Updating the New International Version of the Bible: Notes from the Committee on Bible Translation

To help readers navigate the changes that have been made to the NIV text, the Committee on Bible Translation have created a document that explains the guiding principles behind the update. The document contains example texts and a wealth of insights into the translation process.

We are happy to be able to reproduce the introduction to the translators’ notes below. You can read the complete document by downloading the PDF here.

What is the New International Version?

When the original Bible documents first emerged, they captured exactly what God wanted to say in the language and idiom of ordinary people. There was no friction between hearing God’s Word the way it was written and understanding it the way it was meant. The original audience experienced a unique fusion of these two ingredients.

Readers of the Bible today, however, can no longer experience this fusion. The passage of two thousand years has turned the Greek and Hebrew of Bible times from living languages into historical artifacts that only scholars can understand. If we had the original documents in our hands today, they would still represent exactly what God wanted to say. But the vast majority of people would no longer be able to understand them.

In 1611, the King James Version (KJV) of the Bible sought to bring English readers back as close to that original fusion as possible. As with all translations, the transition from the original languages to Elizabethan English involved some loss of transparency to the original documents. And yet that small loss in transparency was more than made up for by a tremendous gain in comprehensibility: People could hear God’s Word in their own language! The result propelled the body of Christ into a new era of personal transformation and global reformation.

But, just like the original documents, the KJV was unable to escape the effects of time. The English language changed. The “thys” and “thous” and “whosoevers” of the KJV became less and less the language of everyday people and more and more the language of a bygone age. The KJV’s ability to present God’s Word the way it was written, while at the same time allowing readers to understand it the way it was meant, began to decline.

In the last century, a number of excellent new English Bible translations have emerged to occupy different points in the space vacated by the KJV.

Some translations place a particularly high priority on hearing God’s Word the way it was written — giving the modern English reader the opportunity to see much of the form and structure of the original documents. Ease of understanding varies from verse to verse and from book to book according to the complexity of the source material.
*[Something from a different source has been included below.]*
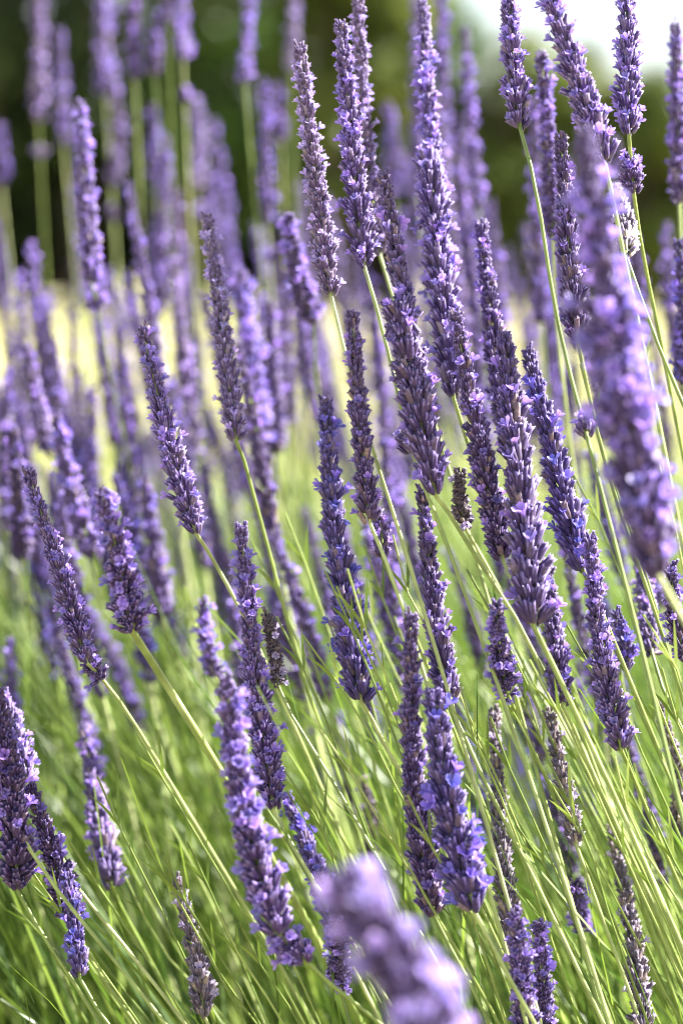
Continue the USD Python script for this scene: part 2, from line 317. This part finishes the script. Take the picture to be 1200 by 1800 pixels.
# ------------------------------------------------------------------ trees of the hedge line
def leaf_cards(pts, size, rng, up=0.3):
    n = len(pts); N = unit(rng.normal(0, 1, (n, 3)) + [0, 0, up]); M = frames(N, rng)
    sh = np.array([(-0.5, 0, 0), (0, -0.24, 0.06), (0.5, 0, 0), (0, 0.24, 0.06)]); s = size * rng.uniform(0.6, 1.4, n)
    V = np.einsum("nij,vj->nvi", M, sh) * s[:, None, None] + pts[:, None]
    b = (np.arange(n) * 4)[:, None, None]
    return V.reshape(-1, 3), (np.array([[0, 1, 3], [1, 2, 3]])[None] + b).reshape(-1, 3)
def tree(x, y, h, w, label, material, n=7000, trunk=0.25, seed=0, cat="tree"):
    r = np.random.default_rng(900 + seed)
    name = "hedge_shrub" if cat == "shrub" else "hedge_tree"
    path = thing(name, (x, y, 0), label, cat, "trees and shrubs of the hedge line")
    P = spline([(0, 0, -0.05), (r.normal(0, .1), r.normal(0, .1), h * 0.35), (r.normal(0, .2), r.normal(0, .2), h * 0.8)], 10)
    v, f = tube(P, np.linspace(0.035 * h, 0.01 * h, 10), 8)
    put(path, "trunk", (v, f), BARK, True)
    for k in range(5):
        p0 = P[3 + k]; a = r.uniform(0, 6.28); e = p0 + np.array([math.cos(a) * w * 0.35, math.sin(a) * w * 0.35, h * 0.16])
        put(path, "limb", tube(spline([p0, 0.5 * (p0 + e) + [0, 0, 0.1], e], 6), np.linspace(0.014 * h, 0.004 * h, 6), 6), BARK, True)
    # leaf clumps over the crown's volume
    m = 60; cl = []
    while len(cl) < m:
        q = r.uniform(-1, 1, 3)
        if 0.2 < np.linalg.norm(q) < 1: cl.append(q)
    cl = np.array(cl) * [w / 2, w / 2, h * (1 - trunk) / 2] * 0.86 + [0, 0, h * (1 + trunk) / 2]
    cr = r.uniform(0.16, 0.30, m) * w * 0.62
    idx = r.integers(0, m, n); dirs = unit(r.normal(0, 1, (n, 3))); rad = r.random(n) ** 0.45
    pts = cl[idx] + dirs * (rad * cr[idx])[:, None] * [1, 1, 0.85]
    pts = pts[pts[:, 2] > 0.03]
    V, Fc = leaf_cards(pts, 0.19, r)
    put(path, "crown", (V, Fc), material, False, vary=np.repeat(np.clip(r.random(len(pts)) * 0.35 + r.random(m)[idx[:len(pts)]] ** 1.5 * 0.65, 0, 1), 4))
TY = 28.0
def tx(px, y=TY): return (px - 600) / FPX * y
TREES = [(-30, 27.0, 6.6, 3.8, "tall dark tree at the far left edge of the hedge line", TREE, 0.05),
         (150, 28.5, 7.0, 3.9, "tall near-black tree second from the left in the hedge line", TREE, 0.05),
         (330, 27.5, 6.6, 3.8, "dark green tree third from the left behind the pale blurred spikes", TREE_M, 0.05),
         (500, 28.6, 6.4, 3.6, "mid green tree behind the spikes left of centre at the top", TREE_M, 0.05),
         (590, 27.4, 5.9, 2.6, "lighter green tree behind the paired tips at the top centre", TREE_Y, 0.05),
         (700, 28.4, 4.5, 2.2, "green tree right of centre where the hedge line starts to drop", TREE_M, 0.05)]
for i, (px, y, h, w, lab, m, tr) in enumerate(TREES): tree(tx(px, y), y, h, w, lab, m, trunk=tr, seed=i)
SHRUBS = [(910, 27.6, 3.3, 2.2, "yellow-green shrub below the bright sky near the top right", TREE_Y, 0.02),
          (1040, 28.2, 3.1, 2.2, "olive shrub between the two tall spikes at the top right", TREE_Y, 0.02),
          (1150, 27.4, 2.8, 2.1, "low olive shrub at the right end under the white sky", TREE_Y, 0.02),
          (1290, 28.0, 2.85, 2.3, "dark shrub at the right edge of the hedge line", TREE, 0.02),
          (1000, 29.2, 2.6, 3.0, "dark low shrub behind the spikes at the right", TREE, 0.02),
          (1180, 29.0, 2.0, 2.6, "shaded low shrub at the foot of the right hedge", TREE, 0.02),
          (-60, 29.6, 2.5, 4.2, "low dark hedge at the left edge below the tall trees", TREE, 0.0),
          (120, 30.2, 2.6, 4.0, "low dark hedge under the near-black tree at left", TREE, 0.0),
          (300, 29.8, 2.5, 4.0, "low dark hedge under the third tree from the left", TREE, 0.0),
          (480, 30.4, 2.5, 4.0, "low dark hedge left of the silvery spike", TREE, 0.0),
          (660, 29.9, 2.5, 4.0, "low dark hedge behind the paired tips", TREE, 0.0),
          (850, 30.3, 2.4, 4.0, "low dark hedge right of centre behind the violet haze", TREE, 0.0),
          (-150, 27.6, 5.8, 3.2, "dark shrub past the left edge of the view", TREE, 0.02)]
for i, (px, y, h, w, lab, m, tr) in enumerate(SHRUBS): tree(tx(px, y), y, h, w, lab, m, trunk=tr, seed=40 + i, cat="shrub")

# ------------------------------------------------------------------ meadow grass, lavender leaves (nobody could count them)
def blades(base, lean, height, width, rng, seg=5, bend=0.25):
    """Ribbons from base points: lean (n,2) horizontal offset per metre of height."""
    n = len(base); t = np.linspace(0, 1, seg)
    b2 = rng.normal(0, bend, (n, 2))
    off = lean[:, None] * t[None, :, None] * height[:, None, None] + b2[:, None] * (t ** 2 - 0.6 * t)[None, :, None] * height[:, None, None]
    P = base[:, None] + np.concatenate([off, (t[None] * height[:, None])[..., None]], -1)
    a = rng.uniform(0, np.pi, n); side = np.stack([np.cos(a), np.sin(a), np.zeros(n)], 1)
    wt = width[:, None] * (1 - 0.8 * t ** 2)[None] * np.minimum(1, 0.55 + t * 1.5)[None]
    Lf = P - side[:, None] * wt[..., None] / 2; Rt = P + side[:, None] * wt[..., None] / 2
    V = np.stack([Lf, Rt], 2).reshape(n, seg * 2, 3)
    q = np.array([[2 * k, 2 * k + 1, 2 * k + 3, 2 * k + 2] for k in range(seg - 1)]); q = np.vstack([q[:, [0, 1, 2]], q[:, [0, 2, 3]]])
    return V.reshape(-1, 3), (q[None] + (np.arange(n) * seg * 2)[:, None, None]).reshape(-1, 3)
r = np.random.default_rng(5)
n = 26000
yy = 3.0 + 22.0 * r.random(n) ** 1.5; xx = r.uniform(-1, 1, n) * (0.6 + yy * 0.22)
V, Fc = blades(np.stack([xx, yy, np.zeros(n)], 1), r.normal(0, 0.3, (n, 2)), r.uniform(0.05, 0.16, n), r.uniform(0.004, 0.010, n) * (1 + yy / 10), r, 3)
m = put("/World", "meadow_grass", (V, Fc), GRASS, False, vary=np.repeat(r.random(n), 6)); tag(m.GetPrim(), "pale dry grass of the sunlit meadow behind the lavender", "grass", kind="stuff")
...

But all verses and all books adhere to a high standard of transparency to the original languages.

Other translations place a particularly high priority on understanding God’s Word the way it was meant — helping the modern English reader to grasp the content of the Bible in their own words and their own idioms. Transparency to the form and structure of the original documents varies from verse to verse and from book to book. But all verses and all books adhere to a high standard of comprehensibility.

Since its first emergence as a complete text in 1978, the New International Version (NIV) has stood as the modern pioneer of a different approach — an approach that mirrors the balance of priorities held by the KJV translators four hundred years ago. The NIV tries to bring its readers as close as possible to the experience of the original audience: providing the best possible blend of transparency to the original documents and comprehension of the original meaning in every verse. The NIV is founded on the belief that if hearing God’s Word the way it was written and understanding it the way it was meant were the hallmarks of the original reading experience, then accuracy in translation demands that neither one of these two criteria be prioritized above the other.
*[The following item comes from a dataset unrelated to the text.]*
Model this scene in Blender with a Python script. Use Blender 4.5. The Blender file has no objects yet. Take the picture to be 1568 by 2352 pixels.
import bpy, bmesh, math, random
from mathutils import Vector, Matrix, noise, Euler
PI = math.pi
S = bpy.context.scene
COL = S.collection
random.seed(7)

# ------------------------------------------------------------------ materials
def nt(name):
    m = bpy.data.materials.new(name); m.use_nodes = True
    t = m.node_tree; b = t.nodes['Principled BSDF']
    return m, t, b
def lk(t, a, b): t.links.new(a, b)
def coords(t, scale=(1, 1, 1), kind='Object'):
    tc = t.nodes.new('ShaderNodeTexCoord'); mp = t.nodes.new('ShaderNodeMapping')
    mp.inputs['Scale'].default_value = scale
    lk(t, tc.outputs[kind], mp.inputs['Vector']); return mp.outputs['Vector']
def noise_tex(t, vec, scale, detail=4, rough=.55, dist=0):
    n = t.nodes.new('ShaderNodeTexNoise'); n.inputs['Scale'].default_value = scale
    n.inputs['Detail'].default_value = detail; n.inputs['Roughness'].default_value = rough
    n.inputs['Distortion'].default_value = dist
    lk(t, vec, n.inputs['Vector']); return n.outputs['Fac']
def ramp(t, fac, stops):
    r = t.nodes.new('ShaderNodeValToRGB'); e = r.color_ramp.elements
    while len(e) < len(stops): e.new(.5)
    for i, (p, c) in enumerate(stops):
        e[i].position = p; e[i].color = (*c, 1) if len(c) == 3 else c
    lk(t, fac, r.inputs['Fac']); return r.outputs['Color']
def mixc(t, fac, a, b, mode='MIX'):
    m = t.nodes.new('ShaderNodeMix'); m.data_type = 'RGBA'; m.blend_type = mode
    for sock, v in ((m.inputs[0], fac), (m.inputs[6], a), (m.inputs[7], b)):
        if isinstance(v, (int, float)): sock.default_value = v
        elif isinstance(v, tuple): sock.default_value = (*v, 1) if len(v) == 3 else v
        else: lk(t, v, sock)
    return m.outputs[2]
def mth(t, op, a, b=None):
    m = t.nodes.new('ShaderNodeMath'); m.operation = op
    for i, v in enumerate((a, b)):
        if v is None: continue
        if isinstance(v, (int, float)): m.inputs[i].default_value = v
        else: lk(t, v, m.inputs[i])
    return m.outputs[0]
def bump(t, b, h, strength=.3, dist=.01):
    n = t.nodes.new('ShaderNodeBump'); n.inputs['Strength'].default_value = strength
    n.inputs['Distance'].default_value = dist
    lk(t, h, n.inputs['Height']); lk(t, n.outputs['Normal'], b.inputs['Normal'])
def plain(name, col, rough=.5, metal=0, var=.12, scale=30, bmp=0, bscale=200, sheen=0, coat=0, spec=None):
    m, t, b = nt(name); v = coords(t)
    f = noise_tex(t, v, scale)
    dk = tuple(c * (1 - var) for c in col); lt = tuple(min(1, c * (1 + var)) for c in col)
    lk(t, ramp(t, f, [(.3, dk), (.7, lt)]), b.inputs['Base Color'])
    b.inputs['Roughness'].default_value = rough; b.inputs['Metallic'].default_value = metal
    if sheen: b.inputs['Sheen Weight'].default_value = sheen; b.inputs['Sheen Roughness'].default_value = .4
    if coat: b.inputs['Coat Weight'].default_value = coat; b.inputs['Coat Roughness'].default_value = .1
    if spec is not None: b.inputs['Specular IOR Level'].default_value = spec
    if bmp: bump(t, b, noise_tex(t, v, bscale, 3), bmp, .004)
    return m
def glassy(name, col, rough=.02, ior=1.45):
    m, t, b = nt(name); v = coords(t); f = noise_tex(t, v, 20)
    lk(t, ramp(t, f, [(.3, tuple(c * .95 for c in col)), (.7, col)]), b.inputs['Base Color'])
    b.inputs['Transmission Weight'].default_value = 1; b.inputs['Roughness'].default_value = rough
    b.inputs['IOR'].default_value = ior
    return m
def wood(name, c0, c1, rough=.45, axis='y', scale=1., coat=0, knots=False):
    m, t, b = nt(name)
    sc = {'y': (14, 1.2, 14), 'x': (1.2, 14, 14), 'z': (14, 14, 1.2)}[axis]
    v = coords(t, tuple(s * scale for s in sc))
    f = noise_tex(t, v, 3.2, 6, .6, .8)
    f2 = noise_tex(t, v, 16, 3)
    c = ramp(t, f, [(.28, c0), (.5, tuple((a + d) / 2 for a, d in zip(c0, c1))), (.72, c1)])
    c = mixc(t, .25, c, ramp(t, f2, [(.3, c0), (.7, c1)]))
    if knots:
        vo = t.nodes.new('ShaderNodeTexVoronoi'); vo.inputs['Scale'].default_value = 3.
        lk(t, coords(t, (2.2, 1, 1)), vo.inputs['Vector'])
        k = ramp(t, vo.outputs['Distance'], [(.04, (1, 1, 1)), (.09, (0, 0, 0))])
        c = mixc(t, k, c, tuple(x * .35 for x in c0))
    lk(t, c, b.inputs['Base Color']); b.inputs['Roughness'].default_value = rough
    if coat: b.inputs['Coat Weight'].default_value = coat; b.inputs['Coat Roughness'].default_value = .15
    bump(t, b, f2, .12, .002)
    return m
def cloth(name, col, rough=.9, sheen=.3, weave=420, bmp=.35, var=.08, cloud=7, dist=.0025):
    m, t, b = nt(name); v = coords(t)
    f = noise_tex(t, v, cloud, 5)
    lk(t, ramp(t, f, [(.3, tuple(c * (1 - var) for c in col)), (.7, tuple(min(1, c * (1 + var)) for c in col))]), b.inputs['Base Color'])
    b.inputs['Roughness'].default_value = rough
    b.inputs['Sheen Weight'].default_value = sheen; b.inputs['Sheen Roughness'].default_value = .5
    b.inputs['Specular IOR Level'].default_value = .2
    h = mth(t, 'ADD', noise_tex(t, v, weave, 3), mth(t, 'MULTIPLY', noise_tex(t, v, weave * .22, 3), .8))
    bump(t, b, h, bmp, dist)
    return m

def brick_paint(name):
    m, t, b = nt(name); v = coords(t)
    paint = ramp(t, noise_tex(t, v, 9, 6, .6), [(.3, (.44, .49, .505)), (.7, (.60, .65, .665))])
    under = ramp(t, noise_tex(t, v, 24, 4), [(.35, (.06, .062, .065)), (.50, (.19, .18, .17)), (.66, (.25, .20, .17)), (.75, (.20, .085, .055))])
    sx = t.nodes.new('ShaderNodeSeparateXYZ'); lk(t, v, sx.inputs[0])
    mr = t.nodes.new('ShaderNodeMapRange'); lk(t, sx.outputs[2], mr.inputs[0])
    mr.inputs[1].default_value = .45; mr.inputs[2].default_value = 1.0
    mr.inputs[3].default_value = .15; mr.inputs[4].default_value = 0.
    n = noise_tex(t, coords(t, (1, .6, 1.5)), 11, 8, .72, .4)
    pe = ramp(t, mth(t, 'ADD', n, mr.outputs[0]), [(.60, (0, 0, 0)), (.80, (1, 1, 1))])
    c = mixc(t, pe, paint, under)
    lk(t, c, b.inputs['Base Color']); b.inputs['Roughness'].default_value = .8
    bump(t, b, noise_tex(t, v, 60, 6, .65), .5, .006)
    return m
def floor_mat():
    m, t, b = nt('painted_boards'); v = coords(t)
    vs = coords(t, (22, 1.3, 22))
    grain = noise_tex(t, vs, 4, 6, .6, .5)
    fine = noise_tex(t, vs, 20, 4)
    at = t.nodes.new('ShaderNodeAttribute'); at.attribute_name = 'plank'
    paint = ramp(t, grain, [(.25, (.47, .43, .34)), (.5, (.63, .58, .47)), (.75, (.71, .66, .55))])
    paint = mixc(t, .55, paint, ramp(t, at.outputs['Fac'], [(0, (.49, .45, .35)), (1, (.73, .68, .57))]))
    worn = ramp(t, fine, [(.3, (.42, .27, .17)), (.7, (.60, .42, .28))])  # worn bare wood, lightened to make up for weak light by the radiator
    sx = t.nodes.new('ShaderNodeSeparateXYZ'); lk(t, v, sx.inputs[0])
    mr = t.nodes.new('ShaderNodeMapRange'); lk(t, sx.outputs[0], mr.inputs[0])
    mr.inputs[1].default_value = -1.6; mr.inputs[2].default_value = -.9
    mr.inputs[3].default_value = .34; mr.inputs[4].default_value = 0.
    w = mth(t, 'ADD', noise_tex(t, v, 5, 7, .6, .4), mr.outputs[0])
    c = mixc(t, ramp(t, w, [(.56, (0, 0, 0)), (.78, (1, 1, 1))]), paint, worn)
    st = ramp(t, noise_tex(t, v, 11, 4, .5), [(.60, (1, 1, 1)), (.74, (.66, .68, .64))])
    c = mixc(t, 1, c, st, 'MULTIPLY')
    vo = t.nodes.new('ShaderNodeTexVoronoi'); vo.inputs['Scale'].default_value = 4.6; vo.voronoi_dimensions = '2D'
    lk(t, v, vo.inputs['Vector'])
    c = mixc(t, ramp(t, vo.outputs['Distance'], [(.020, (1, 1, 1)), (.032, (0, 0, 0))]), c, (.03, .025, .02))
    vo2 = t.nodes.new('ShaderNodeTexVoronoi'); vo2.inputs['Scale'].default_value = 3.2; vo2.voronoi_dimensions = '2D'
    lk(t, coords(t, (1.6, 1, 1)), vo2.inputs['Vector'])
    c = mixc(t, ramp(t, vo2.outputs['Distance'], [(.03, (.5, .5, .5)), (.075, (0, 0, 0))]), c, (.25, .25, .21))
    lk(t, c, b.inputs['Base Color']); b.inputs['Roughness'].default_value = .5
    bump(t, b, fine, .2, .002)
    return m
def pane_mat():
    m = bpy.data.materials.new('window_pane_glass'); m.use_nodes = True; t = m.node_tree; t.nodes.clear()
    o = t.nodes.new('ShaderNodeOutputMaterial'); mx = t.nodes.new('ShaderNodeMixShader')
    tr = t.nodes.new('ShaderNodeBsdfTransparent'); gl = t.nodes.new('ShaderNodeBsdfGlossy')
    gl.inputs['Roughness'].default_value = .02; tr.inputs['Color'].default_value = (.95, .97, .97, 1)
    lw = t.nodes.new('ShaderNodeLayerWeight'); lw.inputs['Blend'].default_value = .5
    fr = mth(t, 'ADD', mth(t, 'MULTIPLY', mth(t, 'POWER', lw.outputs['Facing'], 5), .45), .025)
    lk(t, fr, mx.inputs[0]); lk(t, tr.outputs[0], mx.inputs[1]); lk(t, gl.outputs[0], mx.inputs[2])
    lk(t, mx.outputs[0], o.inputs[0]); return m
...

Built upon this philosophy, the NIV has experienced much the same reaction in the church and beyond as its beloved predecessor whose values it seeks to emulate. Thirty years after its first publication there are more than four hundred million NIV Bibles in print.
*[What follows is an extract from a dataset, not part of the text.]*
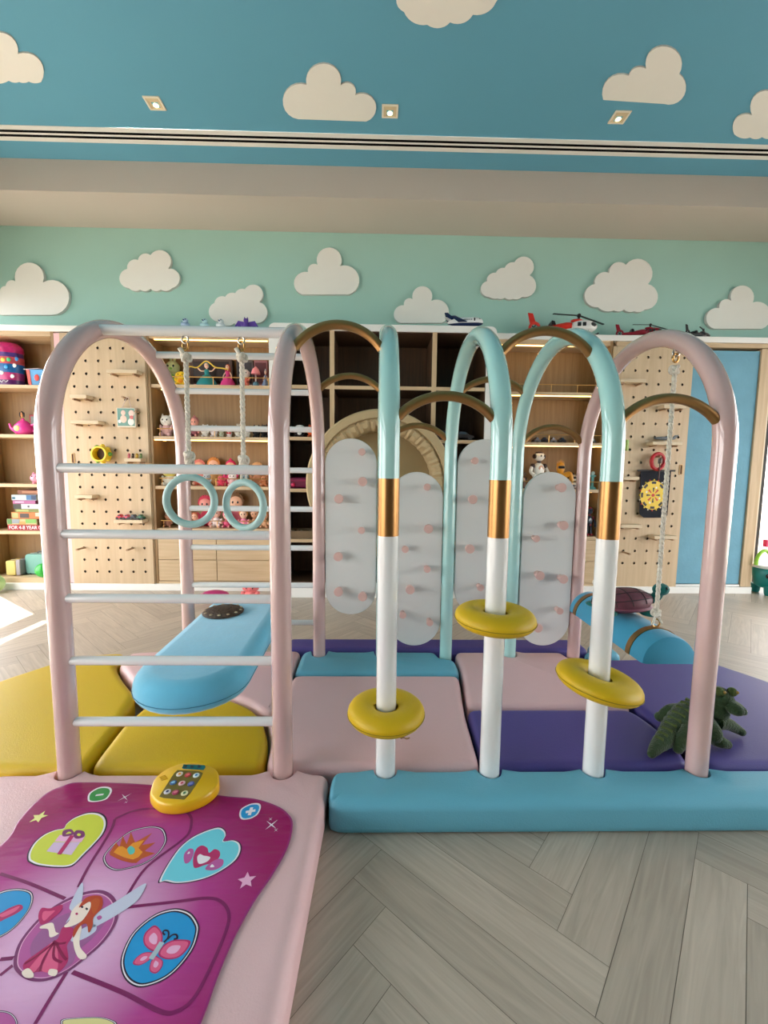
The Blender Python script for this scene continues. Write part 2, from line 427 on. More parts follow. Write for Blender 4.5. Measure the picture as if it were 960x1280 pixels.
wall_cloud([(40, 247, .45), (50, 203, .35), (72, 188, .75), (118, 192, .5), (145, 247, 0)], 'flat-bottomed white cloud board standing behind the toy airplane tail', o1, 2)
wall_cloud([(262, 182, .45), (257, 143, .25), (280, 122, .2), (302, 110, .2), (326, 96, .65), (364, 128, .45), (345, 182, .15), (322, 187, .15), (302, 184, .15), (284, 186, .1)], 'small tilted white cloud board left of the red rescue helicopter', o1, 2)
wall_cloud([(535, 208, .5), (527, 150, .3), (563, 122, .35), (605, 102, .55), (660, 150, .45), (652, 214, .15), (625, 218, .15), (600, 214, .15), (575, 216, .15)], 'largest white cloud board, wavy-edged, above the two red helicopters', o1, 2)
wall_cloud([(825, 262, .48), (838, 210, .35), (868, 192, .75), (922, 196, .5), (945, 262, 0)], 'flat-bottomed white cloud board furthest right over the blue panel', o1, 2)
ceil_cloud([(-90, 200, .4), (-80, 120, .3), (-10, 82, .25), (45, 135, .35), (103, 205, .12), (72, 204, .12), (48, 205, .12), (22, 202, .12), (-30, 205, .1)], 'white ceiling cloud cut by the left edge of the photo', (0, 0), 2)
ceil_cloud([(745, 298, .55), (766, 212, .62), (852, 213, .4), (888, 238, .55), (915, 304, 0)], 'white ceiling cloud with a flat base in the middle of the blue ceiling', (0, 0), 2)
ceil_cloud([(50, 30, .4), (60, -30, .4), (110, -80, .4), (190, -70, .4), (260, -30, .4), (280, 5, .18), (222, 37, .2), (165, 56, .2), (108, 62, .18)], 'white ceiling cloud cut by the top edge of the photo', (480, 0), 2)
ceil_cloud([(548, 250, .32), (612, 189, .25), (655, 172, .75), (738, 185, .42), (700, 260, 0)], 'leaning white ceiling cloud above the right downlight', (480, 0), 2)
ceil_cloud([(875, 335, .35), (920, 288, .35), (975, 230, .4), (1060, 240, .4), (1080, 330, .15), (1020, 345, .15), (978, 343, .15), (945, 343, .15), (915, 344, .15)], 'white ceiling cloud cut by the right edge of the photo', (480, 0), 2)

# ================================================================== CABINETS
ZTOP = 2.085
b = MB(); b.box(XL, -0.79, YC - .015, YW, 2.04, ZTOP, WHITE); b.box(0.925, XR, YC - .015, YW, 2.04, ZTOP, WHITE); b.box(-0.79, .925, YC + .235, YW, 2.04, ZTOP, WHITE)
struct(b.build('trim_2', bevel=0.004), 'white top ledge running along the toy cabinets', 'ledge')
b = MB(); b.box(XL, -0.812, YC - .022, YW - .02, 0, 0.055, WHITE); b.box(0.925, 3.165, YC - .022, YW - .02, 0, 0.055, WHITE)
struct(b.build('baseboard_back', bevel=0.003), 'white plinth under the toy cabinets', 'baseboard')
YK = 3.68      # inner back of the side units
def zpx(px, py, Y=YC): return P(px, py, Y=Y).z
OAKI = wood('oak_cabinet_lining', (156, 124, 82), (136, 106, 66), 'z')
def unit(name, label, x0, x1, shelves, zlow, inner=OAKI, ztop=2.04, th=0.022, led=(), fascia=0.035):
    t = thing(name, label, 'cabinet', ((x0 + x1)/2, YC, 0.055))
    b = MB()
    b.box(x0, x0 + th, YC, YK, .055, ztop, inner); b.box(x1 - th, x1, YC, YK, .055, ztop, inner)
    b.box(x0 + th, x1 - th, YK - .012, YK, .055, ztop, inner); b.box(x0 + th, x1 - th, YC, YK - .012, ztop - fascia, ztop, OAKX)
    b.box(x0 + th, x1 - th, YC, YK - .012, .055, zlow, OAKX)
    b.build('carcass', t, bevel=0.0015)
    for z in shelves:
        s = MB(); s.box(x0 + th, x1 - th, YC + .004, YK - .012, z - .026, z, OAKX); s.build('shelf', t, bevel=0.0015)
    for z in led:
        s = MB(); s.box(x0 + th + .03, x1 - th - .03, YC + .016, YC + .026, z - .007, z - .0005, LED); s.build('led_strip', t, smooth=0)
    return t
S1Z = [zpx(40, y) for y in (481, 543, 605, 664)]; S1F = zpx(40, 722)
XA = P(78, 600, Y=YC).x
U1 = unit('open_toy_cabinet', 'oak open shelf unit at the far left, packed with games and bags', XL + .02, XA, S1Z, S1F)
for z in S1Z[0:]:
    b = MB(); b.lathe([(.012, z - .030), (.012, z - .0265)], LEDS, (XL + .10, YC + .1, 0), 14); b.build('led_spot', U1)
X3a, X3b = P(190, 600, Y=YC).x, -0.812
S3Z = [zpx(270, y) for y in (481, 546, 608, 661)]
U3 = unit('doll_cabinet', 'oak doll cabinet with lit shelves above four drawers, left of the white cabinet', X3a, X3b, S3Z, .075, led=(2.005,))
for z in S3Z[:3]:
    b = MB(); b.lathe([(.012, z - .030), (.012, z - .0265)], LEDS, (X3a + .07, YC + .09, 0), 14); b.build('led_spot', U3)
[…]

But, unlike its predecessor, the NIV was designed from the very start with a built-in mechanism to defy the attritional effects of time. Since 1978, the NIV translation team has continued to meet, year after year, reviewing developments in biblical scholarship and changes in English usage — revising the translation to ensure that it continues to offer its readers an experience that mirrors that of the original audience, and periodically releasing those revisions in updated editions of the text.